How fintech Grapple poached rising NAB tech lead

“I had noticed in my career that banks and larger lenders offer outdated software that ultimately slow Aussie SMEs down,” he said.

“TTY or ‘Time to Yes’ at Grapple is in minutes, not weeks, and the opportunity to provide funding in real time excites me.”

Grapple was founded by former EY auditor Steve Dawson who saw invoice financing taking off in the UK, but believed it was an underserved part of the market in Australia.

The company offers three invoice financing products, which let businesses receive full payment, 90 per cent of their outstanding invoices, or an ongoing line of credit against their sales ledger for a set interest rate. It also offers a buy now, pay later supplier finance arrangement.

Having built the platform in 2016 and 2017, he decided to go into the peer-to-peer lending space to prove out the functionality of the lending platform. With that milestone achieved, Grapple is now moving into “lending-as-a-service” and signing up the big banks and other lenders as subscribers.

The fintech has closed a fresh $ 6.5 million funding round to support the transition, supported by high net worth investors including Telstra chairman John Mullen, Washington H. Soul Pattinson’s Robert Milner and US-based Morgan Stanley managing director Adam Merino.

Grapple has established a unit trust called Altvest for sophisticated investors to provide the funds to Grapple to loan to SMEs. In turn, investors receive a target yield between 7 per cent to 8.5 per cent per annum after fees.

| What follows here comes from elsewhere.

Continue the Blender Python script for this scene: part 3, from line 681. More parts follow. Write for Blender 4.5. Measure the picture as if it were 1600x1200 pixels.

To date, Grapple has written $ 70 million of loans.

Grapple CEO Steve Dawson started the business in 2017.

“There’s a digital revolution happening in SME lending,” Mr Dawson said.

“We’ve proven out the technology ourselves, and now we’re looking at licensing opportunities. We’re moving the model into more of lend-tech play to enable the bigger guys who have the large distribution to use the technology and have a competitive edge.

“We’re also building the capability for smaller lenders and banks to have a plug-and-play solution, so we’ll have licensing deals, and also full-service agreements where we will manage the clients and technology for them.”

Its platform has a proprietary risk score model built-in, providing financial ratio analysis, ledger analysis and a credit score. It also has risk alerts and the capacity to talk to credit agencies’ platforms, automated anti-money laundering, know your customer approval processes and document management features.

Having just pivoted to offering its technology as a service, Grapple is yet to secure any enterprise clients, but Mr Dawson said it was in discussions with a range of financial institutions.

“We’ve used technology to automate and simplify what historically has been a laborious process. We’re also using data and smart integrations to make decisions more accurately than ever before which has significantly reduced the risk for our partners and most importantly our customers, ”he said.